Dr Andrea Connor1, Professor Donald McNeill1

1Western Sydney University, Sydney, Australia

 

Whilst the ground we stand and build on is often conceptualised as a ‘natural’ terrestrial plane, recent theoretical work across a range of disciplines has begun to re-think this surface ontology.  New concepts such as the “archaeosphere” bring together geology; archaeology and geography in ways that speak to the hybrid and deeply entangled materiality of surface and subsurface. Rather than stable and foundational – ground itself is seen as dynamic and in many cases “manufactured” through human agency, and in the urban context through the intense cycles of destruction and reconstruction that transform cities and create new material stratigraphy.
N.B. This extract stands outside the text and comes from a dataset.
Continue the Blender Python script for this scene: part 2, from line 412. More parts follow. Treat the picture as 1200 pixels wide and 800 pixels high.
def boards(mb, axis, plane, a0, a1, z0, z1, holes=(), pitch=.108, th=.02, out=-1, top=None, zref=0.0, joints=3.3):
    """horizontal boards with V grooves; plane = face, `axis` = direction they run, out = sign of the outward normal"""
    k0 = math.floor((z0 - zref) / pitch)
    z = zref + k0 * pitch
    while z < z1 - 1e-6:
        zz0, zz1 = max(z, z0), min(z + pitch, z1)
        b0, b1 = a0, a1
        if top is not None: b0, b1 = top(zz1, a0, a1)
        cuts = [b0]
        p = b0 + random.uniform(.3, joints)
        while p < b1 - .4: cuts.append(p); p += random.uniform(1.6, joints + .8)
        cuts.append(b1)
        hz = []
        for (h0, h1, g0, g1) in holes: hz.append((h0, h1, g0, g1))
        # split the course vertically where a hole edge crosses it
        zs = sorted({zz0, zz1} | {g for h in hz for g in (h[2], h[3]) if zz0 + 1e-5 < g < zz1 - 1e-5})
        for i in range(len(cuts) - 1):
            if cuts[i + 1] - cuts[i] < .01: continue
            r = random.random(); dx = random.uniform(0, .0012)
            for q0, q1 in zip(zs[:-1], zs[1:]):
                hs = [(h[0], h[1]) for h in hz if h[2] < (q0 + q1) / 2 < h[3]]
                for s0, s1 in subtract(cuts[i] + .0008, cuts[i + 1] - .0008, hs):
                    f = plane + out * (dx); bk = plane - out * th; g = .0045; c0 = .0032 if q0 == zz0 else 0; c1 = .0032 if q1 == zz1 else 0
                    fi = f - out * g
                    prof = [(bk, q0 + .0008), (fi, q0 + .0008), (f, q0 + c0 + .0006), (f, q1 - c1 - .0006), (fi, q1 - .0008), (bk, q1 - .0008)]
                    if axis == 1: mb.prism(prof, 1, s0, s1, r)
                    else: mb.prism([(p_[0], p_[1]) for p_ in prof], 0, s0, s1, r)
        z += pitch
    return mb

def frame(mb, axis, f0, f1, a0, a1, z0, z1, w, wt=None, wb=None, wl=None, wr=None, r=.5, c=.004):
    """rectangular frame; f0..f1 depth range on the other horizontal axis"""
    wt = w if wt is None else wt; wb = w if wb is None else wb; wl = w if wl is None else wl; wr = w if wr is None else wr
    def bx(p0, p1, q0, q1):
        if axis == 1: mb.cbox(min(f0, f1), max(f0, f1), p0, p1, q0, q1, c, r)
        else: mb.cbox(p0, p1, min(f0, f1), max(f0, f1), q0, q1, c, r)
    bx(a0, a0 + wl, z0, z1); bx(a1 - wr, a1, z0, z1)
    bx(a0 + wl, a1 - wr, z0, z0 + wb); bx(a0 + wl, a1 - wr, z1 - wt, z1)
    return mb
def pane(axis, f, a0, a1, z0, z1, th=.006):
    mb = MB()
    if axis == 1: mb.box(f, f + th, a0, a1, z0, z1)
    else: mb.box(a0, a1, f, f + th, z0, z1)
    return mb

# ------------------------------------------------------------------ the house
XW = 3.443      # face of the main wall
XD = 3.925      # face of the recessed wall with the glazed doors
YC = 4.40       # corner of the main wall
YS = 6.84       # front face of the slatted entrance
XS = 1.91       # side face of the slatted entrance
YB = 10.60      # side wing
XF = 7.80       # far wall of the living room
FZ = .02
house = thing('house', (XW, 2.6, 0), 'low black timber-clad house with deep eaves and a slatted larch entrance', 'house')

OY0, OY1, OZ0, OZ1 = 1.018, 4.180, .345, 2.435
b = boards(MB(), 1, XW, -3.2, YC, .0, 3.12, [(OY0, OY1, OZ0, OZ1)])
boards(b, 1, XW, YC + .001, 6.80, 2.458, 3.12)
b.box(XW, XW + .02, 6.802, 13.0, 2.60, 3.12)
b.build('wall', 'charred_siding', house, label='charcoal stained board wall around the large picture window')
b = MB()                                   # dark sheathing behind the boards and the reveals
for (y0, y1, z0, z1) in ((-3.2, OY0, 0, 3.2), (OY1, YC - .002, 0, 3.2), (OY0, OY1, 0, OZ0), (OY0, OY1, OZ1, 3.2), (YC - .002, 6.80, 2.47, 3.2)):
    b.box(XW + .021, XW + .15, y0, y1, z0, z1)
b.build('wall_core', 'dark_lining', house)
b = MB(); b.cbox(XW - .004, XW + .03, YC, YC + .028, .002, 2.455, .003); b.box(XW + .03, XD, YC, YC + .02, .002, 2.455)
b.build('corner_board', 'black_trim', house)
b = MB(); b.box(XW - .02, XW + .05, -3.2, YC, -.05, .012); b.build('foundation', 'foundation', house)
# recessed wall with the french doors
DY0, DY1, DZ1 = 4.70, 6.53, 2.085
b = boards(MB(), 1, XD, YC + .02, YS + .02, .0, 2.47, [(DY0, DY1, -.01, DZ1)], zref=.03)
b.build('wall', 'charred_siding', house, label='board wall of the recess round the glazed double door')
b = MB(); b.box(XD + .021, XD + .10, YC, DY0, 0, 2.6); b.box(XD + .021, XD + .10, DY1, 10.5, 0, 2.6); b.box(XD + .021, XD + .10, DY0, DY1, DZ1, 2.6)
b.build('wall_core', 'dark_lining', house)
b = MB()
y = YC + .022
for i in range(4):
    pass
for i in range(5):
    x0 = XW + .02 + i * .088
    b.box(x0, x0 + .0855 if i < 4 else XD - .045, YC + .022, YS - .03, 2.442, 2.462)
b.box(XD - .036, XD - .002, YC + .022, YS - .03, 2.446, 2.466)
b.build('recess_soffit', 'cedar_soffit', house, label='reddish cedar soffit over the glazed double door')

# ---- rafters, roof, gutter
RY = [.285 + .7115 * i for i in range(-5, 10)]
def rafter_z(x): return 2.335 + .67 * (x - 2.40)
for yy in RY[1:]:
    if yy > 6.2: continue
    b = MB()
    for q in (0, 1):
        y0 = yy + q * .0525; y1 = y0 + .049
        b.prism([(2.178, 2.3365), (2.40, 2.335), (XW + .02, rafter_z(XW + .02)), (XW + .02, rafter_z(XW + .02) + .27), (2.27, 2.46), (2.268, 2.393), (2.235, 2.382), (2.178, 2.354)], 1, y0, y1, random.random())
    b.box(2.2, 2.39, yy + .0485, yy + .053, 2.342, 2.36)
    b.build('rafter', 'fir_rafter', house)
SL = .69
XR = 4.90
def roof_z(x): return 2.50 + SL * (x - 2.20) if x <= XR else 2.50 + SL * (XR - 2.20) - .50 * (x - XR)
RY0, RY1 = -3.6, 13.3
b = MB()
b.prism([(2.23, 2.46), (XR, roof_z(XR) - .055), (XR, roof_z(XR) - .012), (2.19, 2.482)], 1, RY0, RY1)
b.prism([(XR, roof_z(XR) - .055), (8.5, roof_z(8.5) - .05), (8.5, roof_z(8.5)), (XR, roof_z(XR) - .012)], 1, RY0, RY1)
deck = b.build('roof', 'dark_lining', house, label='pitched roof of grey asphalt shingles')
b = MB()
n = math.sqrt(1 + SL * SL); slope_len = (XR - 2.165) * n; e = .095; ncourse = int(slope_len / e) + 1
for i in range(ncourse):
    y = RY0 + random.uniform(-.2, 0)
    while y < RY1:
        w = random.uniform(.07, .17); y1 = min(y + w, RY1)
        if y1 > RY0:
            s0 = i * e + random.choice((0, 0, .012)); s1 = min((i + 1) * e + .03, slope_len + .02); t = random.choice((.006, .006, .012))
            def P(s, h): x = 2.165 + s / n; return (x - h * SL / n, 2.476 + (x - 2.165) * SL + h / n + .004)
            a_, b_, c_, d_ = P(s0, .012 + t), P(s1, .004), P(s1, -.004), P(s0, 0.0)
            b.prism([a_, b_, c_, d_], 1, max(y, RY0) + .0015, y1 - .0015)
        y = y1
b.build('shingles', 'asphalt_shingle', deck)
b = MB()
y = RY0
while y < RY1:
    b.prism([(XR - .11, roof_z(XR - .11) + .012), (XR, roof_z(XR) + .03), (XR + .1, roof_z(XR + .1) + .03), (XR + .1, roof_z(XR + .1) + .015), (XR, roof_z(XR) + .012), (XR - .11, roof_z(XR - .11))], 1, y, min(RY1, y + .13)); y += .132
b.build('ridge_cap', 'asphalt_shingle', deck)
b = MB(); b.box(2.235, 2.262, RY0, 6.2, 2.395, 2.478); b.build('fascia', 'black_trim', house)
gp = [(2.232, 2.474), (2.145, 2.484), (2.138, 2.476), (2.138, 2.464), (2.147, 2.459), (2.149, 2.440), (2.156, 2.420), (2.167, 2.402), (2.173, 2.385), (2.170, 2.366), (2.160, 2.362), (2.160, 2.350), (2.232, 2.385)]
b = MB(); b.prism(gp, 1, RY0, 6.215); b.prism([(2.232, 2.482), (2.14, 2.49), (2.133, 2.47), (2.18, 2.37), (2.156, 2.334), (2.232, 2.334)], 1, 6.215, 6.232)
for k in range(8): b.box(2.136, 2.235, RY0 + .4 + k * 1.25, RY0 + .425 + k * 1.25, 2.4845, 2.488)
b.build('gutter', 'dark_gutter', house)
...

This paper considers the significance of this theoretical shift in the context of one of the largest redevelopment projects in Sydney’s CBD, Barangaroo, a 22 hectare site in East Darling Harbour.  A former container wharf, parts of the site have been extensively excavated and filled in on numerous occasions in the recent past. The legacy of this industrial past now sits uneasily with a post-industrial data-driven ‘green’ future, exemplified by rhetoric around the International Towers in Barangaroo South, and an indigenous ethic of care and custodianship of “Country” now part of the reconfiguration of Barangaroo North.


Biography:

Dr Andrea Connor is a post-doctoral fellow at the University of Western Sydney currently working on the Australian Research Council Discovery Project – Volumetric Urbanism. The project investigates processes of urbanisation and the dimensionality of urban space through the concept of ‘volume’ and its calculative metrics. The Chief Investigator on the project and co-presenter of this paper is Professor Donald McNeill, from Western Sydney University.